Biographie de l'auteur :
Pelham Grenville Wodehouse (always known as ‘Plum’) wrote about seventy novels and some three hundred short stories over seventy-three years. He is widely recognised as the greatest 20th-century writer of humour in the English language.
Perhaps best known for the escapades of Bertie Wooster and Jeeves, Wodehouse also created the world of Blandings Castle, home to Lord Emsworth and his cherished pig, the Empress of Blandings. His stories include gems concerning the irrepressible and disreputable Ukridge; Psmith, the elegant socialist; the ever-so-slightly-unscrupulous Fifth Earl of Ickenham, better known as Uncle Fred; and those related by Mr Mulliner, the charming raconteur of The Angler’s Rest, and the Oldest Member at the Golf Club.

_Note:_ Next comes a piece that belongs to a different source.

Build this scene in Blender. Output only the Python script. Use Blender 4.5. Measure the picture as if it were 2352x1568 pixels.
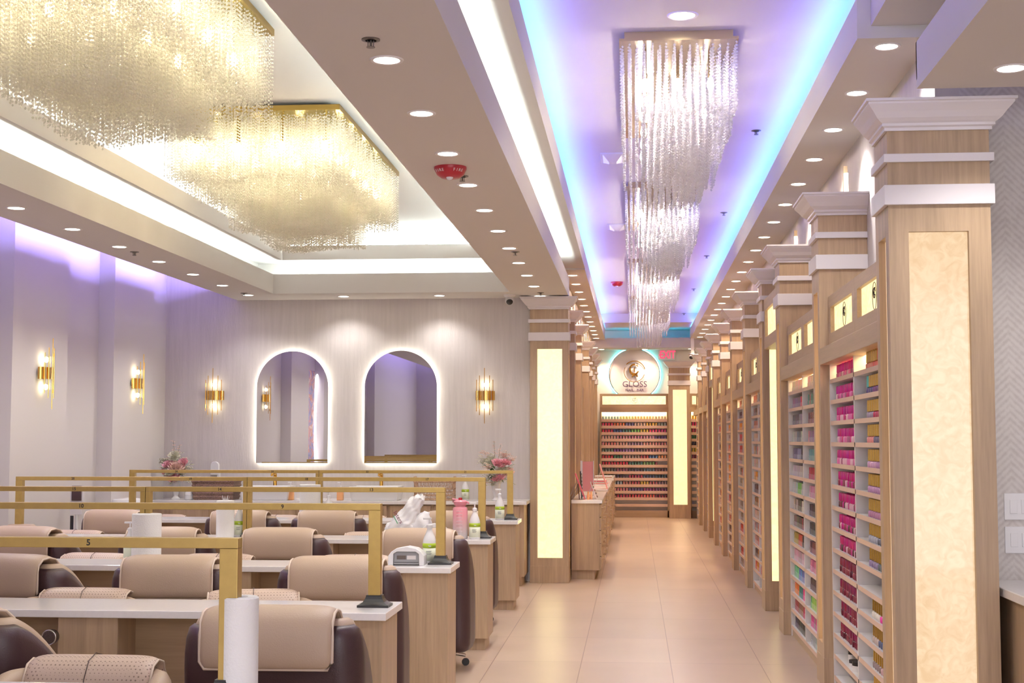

In 1936 he was awarded the Mark Twain Prize for ‘having made an outstanding and lasting contribution to the happiness of the world’. He was made a Doctor of Letters by Oxford University in 1939 and in 1975, aged ninety-three, he was knighted by Queen Elizabeth II. He died shortly afterwards, on St Valentine’s Day.
Quatrième de couverture :
Wodehouse revisits favourite places and characters in this gentle late comedy of crossed wires, pining lovers and overbearing dowagers. In possession of a mansion but no money to keep it up or marry his sweetheart, Sandy Callender, Sam Bagshott turns to Galahad Threepwood for assistance. So what could be more natural than for Galahad to help by smuggling Sam under an assumed name into Blandings Castle, where Sandy just happens to be working as Lord Emsworth's secretary? Lord Emsworth, meanwhile, is fighting off the attentions of the forbidding Dame Daphne Winkworth whom his bossy sister, Hermione Wedge, wants him to marry. In the end, Lord Emsworth escapes the doom of matrimony and Sam gets his girl, but only after a delightful tangle of Wodehousian muddles and misunderstandings.